• GIVEN DATA:
>> begin
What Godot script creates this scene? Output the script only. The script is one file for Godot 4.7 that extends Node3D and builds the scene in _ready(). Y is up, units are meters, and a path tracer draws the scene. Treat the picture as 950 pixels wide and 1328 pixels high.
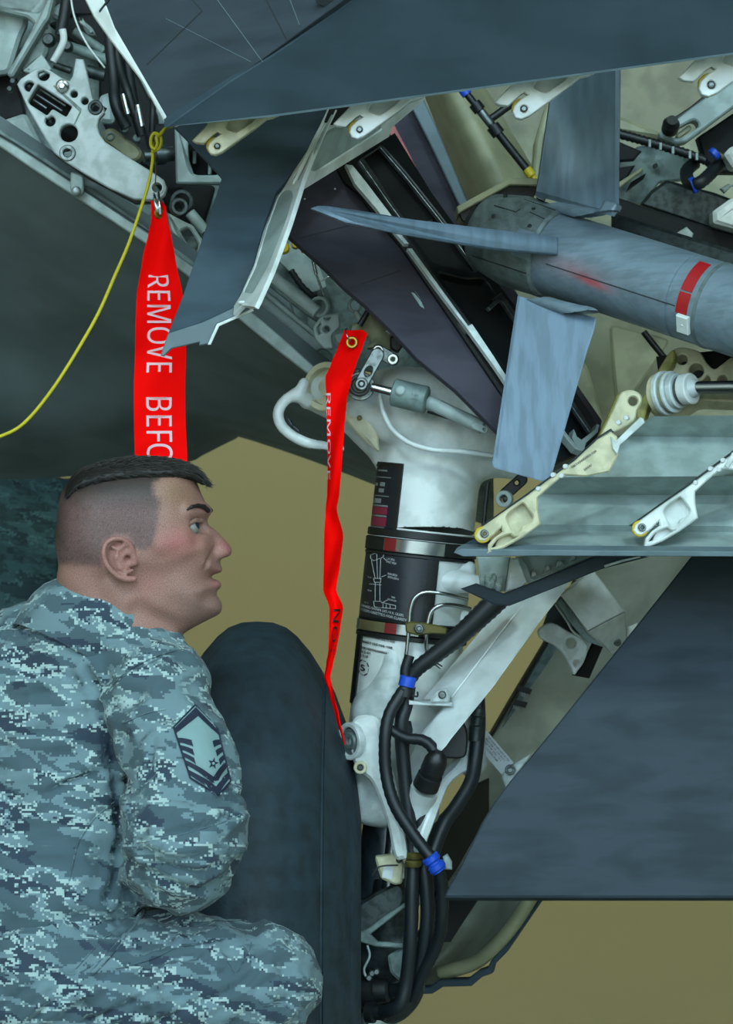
extends Node3D
# An aircraft on the ground in a hangar: open bay doors, a missile's tail, the main landing gear, and an airman crouching at the wheel.

const K := 3765.7                      # focal length in pixels of the 950 x 1328 picture (20 degrees high)
var co := Vector3(0, 0.57, 0)          # camera
var cr := Vector3(1, 0, 0)
var cu := Vector3(0, cos(deg_to_rad(8.0)), sin(deg_to_rad(8.0)))
var cf := Vector3(0, sin(deg_to_rad(8.0)), -cos(deg_to_rad(8.0)))
var M := {}
var rng := RandomNumberGenerator.new()
var used := {}


# ---------------------------------------------------------------- shape tools
class Mb:
	var v := PackedVector3Array()
	var g := PackedInt32Array()
	var uv := PackedVector2Array()
	var col := PackedColorArray()
	var ng := 0
	var mark := 0
	func grp() -> int:
		ng += 1
		return ng
	func tri(a: Vector3, b: Vector3, c: Vector3, gr: int) -> void:
		v.append(a); v.append(b); v.append(c); g.append(gr)
	func quad(a: Vector3, b: Vector3, c: Vector3, d: Vector3, gr: int) -> void:
		tri(a, b, c, gr)
		tri(a, c, d, gr)
	func begin() -> void:
		mark = v.size()
	func close() -> void:              # turn the shape begun last so that its faces look outwards
		if v.size() <= mark:
			return
		var o := v[mark]
		var vol := 0.0
		for i in range(mark, v.size(), 3):
			vol += (v[i] - o).dot((v[i + 1] - o).cross(v[i + 2] - o))
		if vol > 0.0:
			for i in range(mark, v.size(), 3):
				var t := v[i]
				v[i] = v[i + 1]
				v[i + 1] = t
				if uv.size() == v.size():
					var w := uv[i]
					uv[i] = uv[i + 1]
					uv[i + 1] = w


class Sdf:                              # a distance field on a grid, joined by smooth minima and meshed as surface nets
	var o: Vector3
	var h: float
	var nx: int
	var ny: int
	var nz: int
	var f := PackedFloat32Array()
	func _init(lo: Vector3, hi: Vector3, cell: float) -> void:
		o = lo
		h = cell
		nx = int((hi.x - lo.x) / cell) + 2
		ny = int((hi.y - lo.y) / cell) + 2
		nz = int((hi.z - lo.z) / cell) + 2
		f.resize(nx * ny * nz)
		f.fill(1.0)
	func span(lo: Vector3, hi: Vector3, m: float) -> Array:
		return [clampi(int((lo.x - m - o.x) / h), 0, nx - 1), clampi(int((hi.x + m - o.x) / h) + 1, 0, nx - 1),
			clampi(int((lo.y - m - o.y) / h), 0, ny - 1), clampi(int((hi.y + m - o.y) / h) + 1, 0, ny - 1),
			clampi(int((lo.z - m - o.z) / h), 0, nz - 1), clampi(int((hi.z + m - o.z) / h) + 1, 0, nz - 1)]
	func put(i: int, d: float, k: float, cut: bool) -> void:
		if cut:
			var e := maxf(k - absf(f[i] + d), 0.0) / k
			f[i] = maxf(f[i], -d) + e * e * k * 0.25
		else:
			var e := maxf(k - absf(f[i] - d), 0.0) / k
			f[i] = minf(f[i], d) - e * e * k * 0.25
	func cap(a: Vector3, b: Vector3, ra: float, rb: float, k := 0.02, cut := false) -> void:
		var r := maxf(ra, rb)
		var s := span(a.min(b) - Vector3(r, r, r), a.max(b) + Vector3(r, r, r), k + 2.5 * h)
		var ab := b - a
		var l2 := maxf(ab.length_squared(), 1e-9)
		for z in range(s[4], s[5] + 1):
			for y in range(s[2], s[3] + 1):
				var i: int = (z * ny + y) * nx
				var p := o + Vector3(0, y, z) * h - a
				for x in range(s[0], s[1] + 1):
					var q := Vector3(p.x + x * h, p.y, p.z)
					var t := clampf(q.dot(ab) / l2, 0.0, 1.0)
					put(i + x, (q - ab * t).length() - lerpf(ra, rb, t), k, cut)
	func ell(c: Vector3, b: Basis, r: Vector3, k := 0.02, cut := false) -> void:
		var m := maxf(r.x, maxf(r.y, r.z))
		var s := span(c - Vector3(m, m, m), c + Vector3(m, m, m), k + 2.5 * h)
		var bt := b.transposed()
		var lo := minf(r.x, minf(r.y, r.z))
		for z in range(s[4], s[5] + 1):
			for y in range(s[2], s[3] + 1):
				var i: int = (z * ny + y) * nx
				for x in range(s[0], s[1] + 1):
					var q := bt * (o + Vector3(x, y, z) * h - c)
					var q1 := q / r
					var l := q1.length()
					var l2 := (q1 / r).length()
					put(i + x, (l * (l - 1.0) / l2) if l2 > 1e-6 else -lo, k, cut)
	func box(c: Vector3, b: Basis, hs: Vector3, r: float, k := 0.02, cut := false) -> void:
		var m := hs.length()
		var s := span(c - Vector3(m, m, m), c + Vector3(m, m, m), k + 2.5 * h)
		var bt := b.transposed()
		var inner := hs - Vector3(r, r, r)
		for z in range(s[4], s[5] + 1):
			for y in range(s[2], s[3] + 1):
				var i: int = (z * ny + y) * nx
				for x in range(s[0], s[1] + 1):
					var q := (bt * (o + Vector3(x, y, z) * h - c)).abs() - inner
					put(i + x, q.max(Vector3.ZERO).length() + minf(maxf(q.x, maxf(q.y, q.z)), 0.0) - r, k, cut)
	func cyl(a: Vector3, b: Vector3, r: float, rd: float, k := 0.01, cut := false) -> void:
		var ax := (b - a).normalized()
		var half := (b - a).length() * 0.5
		var c := (a + b) * 0.5
		var m := r + rd
		var s := span(a.min(b) - Vector3(m, m, m), a.max(b) + Vector3(m, m, m), k + 2.5 * h)
		for z in range(s[4], s[5] + 1):
			for y in range(s[2], s[3] + 1):
				var i: int = (z * ny + y) * nx
				for x in range(s[0], s[1] + 1):
					var q := o + Vector3(x, y, z) * h - c
					var t := q.dot(ax)
					var w := Vector2((q - ax * t).length() - r + rd, absf(t) - half + rd)
					put(i + x, w.max(Vector2.ZERO).length() + minf(maxf(w.x, w.y), 0.0) - rd, k, cut)
	func nets() -> Array:               # [vertices, triangle indices]
		var vs := PackedVector3Array()
		var id := PackedInt32Array()
		var at := PackedInt32Array()
		at.resize(f.size())
		at.fill(-1)
		var sx := 1
		var sy := nx
		var sz := nx * ny
		var corner := PackedInt32Array([0, sx, sy, sx + sy, sz, sx + sz, sy + sz, sx + sy + sz])
		var ea := PackedInt32Array([0, 2, 4, 6, 0, 1, 4, 5, 0, 1, 2, 3])
		var eb := PackedInt32Array([1, 3, 5, 7, 2, 3, 6, 7, 4, 5, 6, 7])
		var far := 4.0 * h
		for z in nz - 1:
			for y in ny - 1:
				var row := (z * ny + y) * nx
				for x in nx - 1:
					var i := row + x
					if absf(f[i]) > far:
						continue
					var neg := 0
					for c in 8:
						if f[i + corner[c]] < 0.0:
							neg += 1
					if neg == 0 or neg == 8:
						continue
					var sum := Vector3.ZERO
					var n := 0
					for e in 12:
						var fa := f[i + corner[ea[e]]]
						var fb := f[i + corner[eb[e]]]
						if (fa < 0.0) != (fb < 0.0):
							var t := fa / (fa - fb)
							var ca := ea[e]
							var cb := eb[e]
							sum += Vector3(ca & 1, (ca >> 1) & 1, ca >> 2).lerp(Vector3(cb & 1, (cb >> 1) & 1, cb >> 2), t)
							n += 1
					at[i] = vs.size()
					vs.append(o + (Vector3(x, y, z) + sum / n) * h)
		for z in range(1, nz - 1):
			for y in range(1, ny - 1):
				var row := (z * ny + y) * nx
				for x in range(1, nx - 1):
					var i := row + x
					if at[i] < 0:
						continue
					var f0 := f[i] < 0.0
					for ax in 3:
						var st: int = [sx, sy, sz][ax]
						if f0 == (f[i + st] < 0.0):
							continue
						var u: int = [sy, sz, sx][ax]
						var w: int = [sz, sx, sy][ax]
						var q0 := at[i]
						var q1 := at[i - u]
						var q2 := at[i - u - w]
						var q3 := at[i - w]
						if q1 < 0 or q2 < 0 or q3 < 0:
							continue
						if f0:
							id.append_array([q0, q2, q1, q0, q3, q2])
						else:
							id.append_array([q0, q1, q2, q0, q2, q3])
		return [vs, id]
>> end
• REQUEST:
Without the pictures, return the listing above from its first line through the line that has "# An aircraft".

• RESPONSE:
What Godot script creates this scene? Output the script only. The script is one file for Godot 4.7 that extends Node3D and builds the scene in _ready(). Y is up, units are meters, and a path tracer draws the scene. Treat the picture as 950 pixels wide and 1328 pixels high.
extends Node3D
# An aircraft on the ground in a hangar: open bay doors, a missile's tail, the main landing gear, and an airman crouching at the wheel.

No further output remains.